(no title)
thow232329 | 3 years ago
If you push your own amusement as a priority at work, at the expense of the goal of the company, you literally make the working environment dysfunctional.
thow232329 | 3 years ago
If you push your own amusement as a priority at work, at the expense of the goal of the company, you literally make the working environment dysfunctional.
lolinder|3 years ago
None of these simplified models reflect the real world. No employee is fully bought into the company's goals. Odds are you don't actually have enough money to beat all other offers. And the cost of turning employees into interchangeable cogs is that you need a lot more of them than if you're willing to let them be individuals.
The result is that while the company has its own goals, those goals are best served by making sure that the employees are at least happy enough that turnover is kept low. And a big part of keeping creatives happy (not just in software) is letting them try new things and experiment.

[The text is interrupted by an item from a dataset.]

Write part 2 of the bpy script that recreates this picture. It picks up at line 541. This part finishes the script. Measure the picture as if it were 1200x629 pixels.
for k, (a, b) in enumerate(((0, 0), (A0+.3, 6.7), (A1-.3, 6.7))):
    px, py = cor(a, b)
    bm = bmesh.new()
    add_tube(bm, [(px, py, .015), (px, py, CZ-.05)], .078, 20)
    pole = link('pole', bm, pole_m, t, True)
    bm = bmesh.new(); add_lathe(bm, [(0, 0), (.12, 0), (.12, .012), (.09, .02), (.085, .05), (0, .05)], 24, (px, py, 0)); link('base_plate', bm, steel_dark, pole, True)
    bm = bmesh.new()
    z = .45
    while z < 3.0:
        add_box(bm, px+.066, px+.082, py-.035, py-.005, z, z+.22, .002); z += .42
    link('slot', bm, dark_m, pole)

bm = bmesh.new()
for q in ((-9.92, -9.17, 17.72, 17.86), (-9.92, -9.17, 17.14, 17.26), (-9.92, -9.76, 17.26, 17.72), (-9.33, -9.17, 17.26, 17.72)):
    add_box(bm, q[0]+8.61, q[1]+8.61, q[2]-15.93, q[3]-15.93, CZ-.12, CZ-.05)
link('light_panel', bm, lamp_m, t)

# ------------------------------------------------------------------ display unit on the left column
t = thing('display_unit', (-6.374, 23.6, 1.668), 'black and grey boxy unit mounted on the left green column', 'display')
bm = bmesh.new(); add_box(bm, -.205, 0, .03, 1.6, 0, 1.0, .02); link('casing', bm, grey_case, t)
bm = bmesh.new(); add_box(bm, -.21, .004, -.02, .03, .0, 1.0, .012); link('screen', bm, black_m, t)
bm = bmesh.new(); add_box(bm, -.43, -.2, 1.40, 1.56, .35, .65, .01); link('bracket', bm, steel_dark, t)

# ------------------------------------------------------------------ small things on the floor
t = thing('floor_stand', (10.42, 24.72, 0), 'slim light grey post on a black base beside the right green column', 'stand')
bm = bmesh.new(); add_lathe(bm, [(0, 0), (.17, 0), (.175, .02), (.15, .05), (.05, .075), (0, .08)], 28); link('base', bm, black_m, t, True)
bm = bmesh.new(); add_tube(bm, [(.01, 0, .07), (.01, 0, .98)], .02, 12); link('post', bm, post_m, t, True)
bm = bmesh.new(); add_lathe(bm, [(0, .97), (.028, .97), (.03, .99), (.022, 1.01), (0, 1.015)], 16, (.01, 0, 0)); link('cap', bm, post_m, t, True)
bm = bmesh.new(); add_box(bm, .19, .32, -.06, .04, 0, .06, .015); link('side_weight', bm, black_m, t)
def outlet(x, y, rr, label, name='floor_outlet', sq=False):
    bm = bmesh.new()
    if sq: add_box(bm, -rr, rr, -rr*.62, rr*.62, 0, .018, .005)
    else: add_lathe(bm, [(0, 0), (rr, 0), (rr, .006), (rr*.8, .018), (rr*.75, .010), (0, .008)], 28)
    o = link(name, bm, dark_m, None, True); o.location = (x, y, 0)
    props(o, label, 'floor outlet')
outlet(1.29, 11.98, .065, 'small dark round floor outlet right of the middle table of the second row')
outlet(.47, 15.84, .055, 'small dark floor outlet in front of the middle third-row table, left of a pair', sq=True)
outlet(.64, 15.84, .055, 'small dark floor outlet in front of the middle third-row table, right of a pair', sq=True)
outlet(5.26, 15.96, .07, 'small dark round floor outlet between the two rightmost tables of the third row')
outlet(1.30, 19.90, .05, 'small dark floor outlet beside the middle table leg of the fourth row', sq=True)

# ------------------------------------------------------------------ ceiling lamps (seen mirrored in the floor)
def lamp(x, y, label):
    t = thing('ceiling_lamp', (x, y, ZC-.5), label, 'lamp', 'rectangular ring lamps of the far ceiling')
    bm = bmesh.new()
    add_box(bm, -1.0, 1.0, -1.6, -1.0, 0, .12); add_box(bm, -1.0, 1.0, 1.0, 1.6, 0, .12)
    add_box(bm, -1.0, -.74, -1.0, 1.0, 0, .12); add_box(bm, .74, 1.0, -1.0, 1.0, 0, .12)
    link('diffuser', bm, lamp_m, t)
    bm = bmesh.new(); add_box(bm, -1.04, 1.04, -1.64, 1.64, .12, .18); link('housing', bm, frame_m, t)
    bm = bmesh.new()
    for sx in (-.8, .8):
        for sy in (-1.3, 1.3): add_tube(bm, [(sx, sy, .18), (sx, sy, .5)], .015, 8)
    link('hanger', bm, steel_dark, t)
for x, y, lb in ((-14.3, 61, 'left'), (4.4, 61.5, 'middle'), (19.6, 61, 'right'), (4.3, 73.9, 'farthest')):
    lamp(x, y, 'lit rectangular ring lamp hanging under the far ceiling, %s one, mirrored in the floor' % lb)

(This is aside from the tangible benefits that your organization gets from allowing people to be creative, which I think is not negligible.)
erik_seaberg|3 years ago
Codebases become boring because bad tools require a lot of repetition and meaningless boilerplate (which also encourages mistakes). Experience with bad tools is much less valuable because they can’t amplify my time and effort. If a job did not allow me to maintain valuable and marketable skills, they would have to compensate me a lot for creating a résumé gap and making future job searches harder.
Incidentally I also found this to be sort of a drawback with Google. Experience with completely proprietary platforms also has little value outside the one company where they’re available.